Why this appears in interviews
Almost every data engineering decision — database choice, schema design, query optimization — flows from understanding which type of workload you are serving.
The mental model — a bank teller vs. an accountant
OLTP is like a bank teller. Processing your deposit in milliseconds, working with one customer's data at a time. Speed on individual rows is everything.
OLAP is like an accountant doing the year-end audit. Aggregating millions of transactions, computing totals by region for every month. Speed on large aggregations is everything.
The bank's transaction system would be terrible at the year-end audit.
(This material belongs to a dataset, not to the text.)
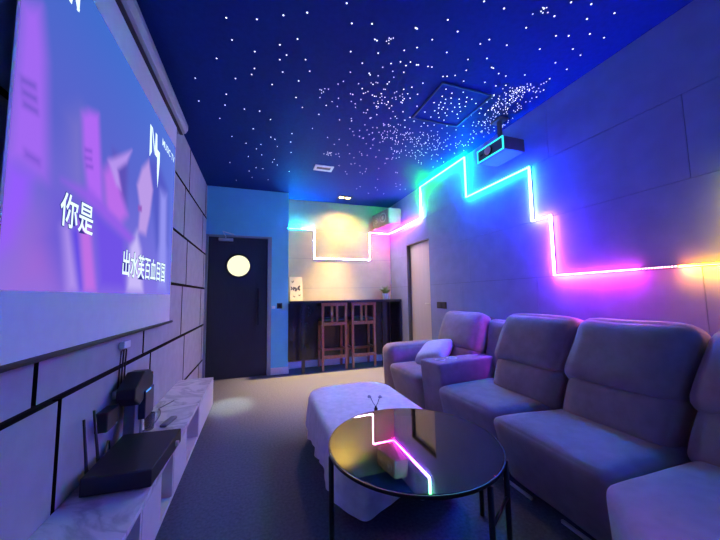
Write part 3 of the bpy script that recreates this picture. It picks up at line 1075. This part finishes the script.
for a in ((0.015, 0.20, 0.062, 0.25), (-0.06, 0.20, 0.04, -0.3), (-0.055, 0.32, 0.022, 0.5), (0.05, 0.09, 0.02, 0.2), (-0.04, 0.07, 0.018, -0.4)):
    obj('butterfly_print', butterfly(*a), m_print, t, world_coords=False)

# potted plant
t = thing('potted_plant', 'small green plant in a white pot at the right end of the bar', 'potted plant', (2.945, 5.02, BZ))
bm = lathe(BM(), [(0.042, 0), (0.046, 0.004), (0.058, 0.105), (0.053, 0.105), (0.048, 0.09)], 0, 0, 24)
obj('pot', bm, m_pot, t, world_coords=False, smooth=False)
obj('soil', lathe(BM(), [(0.047, 0.088), (0.047, 0.094)], 0, 0, 20), m_soil, t, world_coords=False)
bm = BM()
rng = random.Random(8)
for i in range(70):
    a = rng.uniform(0, 2 * PI)
    lean = rng.uniform(0.04, 0.19)
    hgt = rng.uniform(0.14, 0.25) - lean * 0.5
    w = rng.uniform(0.010, 0.017)
    ca_, sa_ = math.cos(a), math.sin(a)
    prev = None
    for k in range(4):
        f = k / 3
        r_ = 0.012 + lean * f ** 1.4
        z_ = 0.09 + hgt * (f - 0.28 * f * f * (lean / 0.1))
        ww = w * (1 - f ** 2) + 0.001
        p1 = bm.verts.new((ca_ * r_ - sa_ * ww, sa_ * r_ + ca_ * ww, z_))
        p2 = bm.verts.new((ca_ * r_ + sa_ * ww, sa_ * r_ - ca_ * ww, z_))
        if prev:
            bm.faces.new((prev[0], prev[1], p2, p1))
        prev = (p1, p2)
obj('foliage', bm, m_leaf, t, world_coords=False)

# speaker in the corner above the bar
t = thing('corner_speaker', 'grey box speaker high in the corner above the potted plant', 'speaker', (2.95, 4.93, 2.455))
bm = prism(BM(), [(2.905, 4.685), (3.138, 4.685), (3.138, 5.19), (2.765, 5.12)], 2.455, 2.735)
# tilt the body a little: the far end hangs lower
for v in bm.verts:
    v.co.z -= (v.co.y - 4.685) * 0.10
obj('cabinet', bm, m_speaker, t, bevel=0.006)
bm = BM()
pa, pb = Vector((2.905, 4.685, 0)), Vector((2.765, 5.12, 0))
dn = Vector((-(pb - pa).y, (pb - pa).x, 0)).normalized()
if dn.x > 0:
    dn = -dn
fr_ = []
for f, z0_, z1_ in ((0.03, 2.47, 2.72), (0.97, 2.47 - 0.043, 2.72 - 0.043)):
    p = pa.lerp(pb, f)
    fr_.append((p, z0_, z1_))
vsg = []
for off in (0.001, 0.012):
    for (p, z0_, z1_) in fr_:
        for z_ in (z0_, z1_):
            vsg.append(bm.verts.new((p.x + dn.x * off, p.y + dn.y * off, z_)))
for f in ((0, 1, 3, 2), (4, 6, 7, 5), (0, 4, 5, 1), (2, 3, 7, 6), (0, 2, 6, 4), (1, 5, 7, 3)):
    bm.faces.new([vsg[i] for i in f])
bmesh.ops.recalc_face_normals(bm, faces=bm.faces)
obj('grille', bm, m_grille, t)
for f, r_, zc in ((0.33, 0.085, 2.585), (0.74, 0.05, 2.565)):
    p = pa.lerp(pb, f) + dn * 0.012
    bm = BM()
    q_ = dn.to_track_quat('Z', 'Y').to_matrix().to_4x4()
    q_.translation = Vector((p.x, p.y, zc))
    bmesh.ops.create_cone(bm, cap_ends=False, segments=32, radius1=r_, radius2=r_ * 0.86, depth=0.006, matrix=q_ @ Matrix.Translation((0, 0, 0.002)))
    bmesh.ops.create_cone(bm, cap_ends=True, segments=24, radius1=r_ * 0.4, radius2=r_ * 0.2, depth=0.008, matrix=q_ @ Matrix.Translation((0, 0, 0.003)))
    obj('cone', bm, m_cone, t, smooth=True)
obj('bracket', bx(3.10, W - 0.0005, 4.85, 5.0, 2.50, 2.62), m_black_metal, t)

# projector on the right wall side, aimed at the screen
t = thing('projector', 'dark projector with a cyan outlined front hanging above the light strip', 'projector', (2.98, 2.19, 2.50))
obj('shell', bx(2.86, 3.10, 2.04, 2.385, 2.515, 2.64), m_proj, t, bevel=0.008)
obj('front_plate', bx(2.850, 2.860, 2.055, 2.37, 2.527, 2.63), m_proj_front, t)
bm = BM()
y0_, y1_, z0_, z1_, w_ = 2.042, 2.383, 2.515, 2.642, 0.012
for a in ((y0_, y1_, z0_, z0_ + w_), (y0_, y1_, z1_ - w_, z1_), (y0_, y0_ + w_, z0_ + w_, z1_ - w_), (y1_ - w_, y1_, z0_ + w_, z1_ - w_)):
    box(bm, 2.844, 2.8545, *a)
ft = obj('front_trim', bm, m_ring, t)
ft['label'] = 'glowing cyan outline around the projector front'
bm = BM()
lathe(bm, [(0.046, 0.0), (0.046, -0.014), (0.042, -0.016)], 2.850, 2.225, 28, 'x', 2.580)
ln = obj('lens_barrel', bm, m_black_metal, t)
obj('lens', lathe(BM(), [(0.042, 0.0), (0.038, -0.008), (0.022, -0.013)], 2.835, 2.225, 28, 'x', 2.580), m_lens, ln, smooth=True)
bm = bx(2.848, 2.851, 2.305, 2.34, 2.57, 2.59)
obj('sensor_window', bm, m_black, t)
bm = BM()
box(bm, 2.95, 3.01, 2.12, 2.29, 2.64, 2.655)
box(bm, 2.965, 2.995, 2.19, 2.22, 2.655, H - 0.012)
box(bm, 2.93, 3.03, 2.14, 2.27, H - 0.012, H - 0.0005)
obj('ceiling_mount', bm, m_proj, t)

# ------------------------------------------------------------------ sectional sofa
t = thing('sectional_sofa', 'long grey fabric reclining sectional sofa along the right wall', 'sofa', (2.55, 1.8, 0))
SE = [
    ([(2.14, 2.525), (2.86, 2.53), (2.125, 3.125), (2.86, 3.12)], 0.11, 1),
    ([(2.175, 1.605), (2.80, 1.50), (2.150, 2.205), (2.80, 2.28)], 0.09, 2),
    ([(2.105, 0.895), (2.82, 0.885), (2.125, 1.590), (2.80, 1.490)], 0.135, 3),
    ([(1.50, 0.31), (2.75, -0.12), (2.065, 0.886), (2.80, 0.875)], 0.04, 4),
]
for foot, fr_s, sd in SE:
    obj('seat', soft_foot(foot, 0.045, 0.445, 0.055, (0.012, 0.0, 0.018), fr_s, 12, sd, 0.0012), m_sofa, t, smooth=True)
BK = [
    (2.46, 3.085, (2.70, 0.40), (2.735, 0.665), (2.715, 0.635), (2.87, 1.02), 0.20, 0.0),
    (1.520, 2.110, (2.60, 0.40), (2.625, 0.695), (2.60, 0.665), (2.715, 1.05), 0.22, -0.085),
    (0.945, 1.505, (2.60, 0.40), (2.625, 0.695), (2.60, 0.655), (2.715, 1.05), 0.22, -0.085),
    (0.150, 0.915, (2.62, 0.40), (2.645, 0.695), (2.62, 0.655), (2.735, 1.05), 0.22, -0.085),
]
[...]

The accounting system would be terrible at processing live deposits.
OLTP characteristics
Purpose: Power transactional applications in real time.
Query pattern: Short queries touching a small number of rows. "Get the order with ID 12345."
Optimization for: Write throughput, read latency, ACID transaction integrity.
Schema: Normalized (3NF). Many tables with foreign key relationships.
Examples: PostgreSQL, MySQL, DynamoDB.
OLAP characteristics
Purpose: Power analytics and reporting.
Query pattern: Long queries scanning millions of rows. "Total revenue by product category per month for 2025 by region."
Optimization for: Read throughput on large data, columnar compression, parallel execution.
Schema: Denormalized (star schema). Fewer tables with more columns.
Examples: Snowflake, BigQuery, Redshift, ClickHouse.
Why columnar storage matters
OLTP stores data row by row: to compute total revenue, every row must be read. OLAP stores column by column: only the revenue column is read — 100x more efficient on wide tables. Columnar storage also compresses far better since similar values are stored adjacent.
Common interview mistakes
Mistake 1: Running analytics on the production OLTP database. Analytics queries scan millions of rows, slowing down the application. Analytics belong on a separate OLAP system.
Mistake 2: Using a normalized schema in a data warehouse. Normalization is right for OLTP. In OLAP, denormalized schemas are used for a reason.
Mistake 3: Not explaining why BigQuery is faster than Postgres for the same query. The answer is columnar storage and parallel execution.
Key vocabulary
- OLTP — Online Transaction Processing — optimized for fast, row-level reads and writes. Powers applications.
- OLAP — Online Analytical Processing — optimized for complex aggregation queries over large datasets. Powers analytics.
- Columnar storage — Storing data column by column. Enables fast analytical queries on specific columns.
- Normalization — Organizing data to minimize redundancy. Appropriate for OLTP. Typically avoided in OLAP schemas.